Lisa Guernsey
Senior Director, Birth to 12th Grade Policy; Co-Founder and Director, Learning Sciences Exchange
As researchers continue to highlight the role of early education programs in closing achievement gaps, school districts need examples of exactly how it’s done. Red Bank Borough, a small district in New Jersey, is one such place — and attendees at the National Ed Trust Conference earlier this month had a rare opportunity to hear from Laura Morana, Red Bank’s superintendent, about how an integrated curriculum between pre-K and kindergarten set the stage for success.
Morana was part of a panel, Starting Young: The PreK-3rd Strategy , which was facilitated by The Early Education Initiative. The panel showcased the findings of our policy paper, Education Reform Starts Early: Lessons from New Jersey’s PreK-3rd Reform Efforts, by former director Sara Mead. The paper describes how New Jersey built a robust, diverse provider system to deliver high-quality universal pre-K in the Abbott districts, took steps to expand pre-K services for at-risk children in the state’s other 560 districts, and has done more than perhaps any other state in the country to link these early learning investments with early literacy reforms in the K-12 system, creating a seamless, high-quality PreK-3rd early learning experience for the state’s most disadvantaged youngsters.

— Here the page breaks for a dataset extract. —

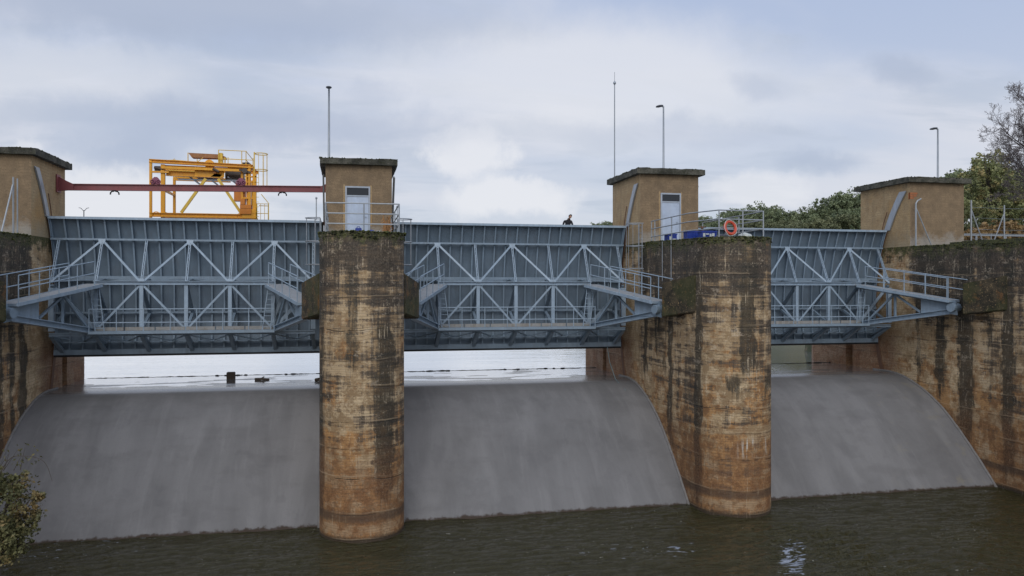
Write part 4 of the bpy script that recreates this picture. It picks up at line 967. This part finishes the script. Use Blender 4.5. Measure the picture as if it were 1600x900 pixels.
def mark(t, x, y, z, pts, mat=None):
    mb = MB()
    for (a, b, c, d) in pts: mb.box(x + a, x + c, y - .006, y, z + b, z + d)
    mb.build('white_mark', mat or M['whitecloth'], t)
c1 = crate('small blue crate with a white mark, at the left end of the row', 13.80, 14.22, 32.6, 33.0, 2.06, 2.38); mark(c1, 13.86, 32.575, 2.1, [(0, 0, .12, .16), (.15, .02, .32, .06)])
c2 = crate('wide blue crate between the small marked crate and the railing post', 13.86, 14.44, 30.7, 31.1, 2.03, 2.37)
c3 = crate('blue crate with white marks behind the front railing post', 14.12, 14.72, 29.9, 30.3, 2.02, 2.32); mark(c3, 14.16, 29.875, 2.08, [(0, 0, .1, .14), (.13, .08, .26, .13), (.29, 0, .37, .12), (.39, .02, .5, .14)])
c4 = crate('blue crate at the right end of the row, next to the lifebuoy', 14.72, 15.02, 30.4, 30.8, 2.02, 2.36)
# lifebuoy
t = thing('lifebuoy', 'orange lifebuoy leaning on the railing of the second pier', 'lifebuoy', (14.74, 28.85, 2.0))
mb = MB(); n = 28; cz = 2.35; mb.tube([(14.74 + .245 * math.cos(a), 28.68 + .05 * math.cos(a) + .08 * math.sin(a), cz + .245 * math.sin(a)) for a in lin(0, 2 * math.pi, n + 1)[:-1]], .058, 10, True); mb.build('ring', M['orange'], t, True)
mb = MB(); mb.tube([(14.74 + .29 * math.cos(a), 28.64 + .05 * math.cos(a) + .08 * math.sin(a), cz + .32 * math.sin(a) + .02 * math.sin(a * 4)) for a in lin(0, 2 * math.pi, n + 1)[:-1]], .010, 5, True); mb.build('grab_line', M['whitecloth'], t)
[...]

The panel, in addition to featuring Mead and Morana, also included Cynthia Rice, senior policy analyst for Advocates for Children of New Jersey, who provided updates on the status of reforms under Gov. Chris Christie. Rice’s slides showed that even in a tough budget climate, the state increased funding for early childhood programs and maintained its innovative PreK-3rd department within the education department.
Slide presentations by each panelist are now available online. Worth checking out are Morana’s slides showing the decrease between 2006 and 2010 in referrals for special education services after implementation of Tools of the Mind, a curriculum for pre-k and kindergarten that uses play-based strategies to improve children’s ability to regulate their emotions and focus on tasks at hand. Also important are Mead’s slides showing how another district using a preK-3rd approach — Union City, with a very high population of poor Latino students — is showing test scores that are as good or nearly as good as the statewide average in 4th grade reading and math.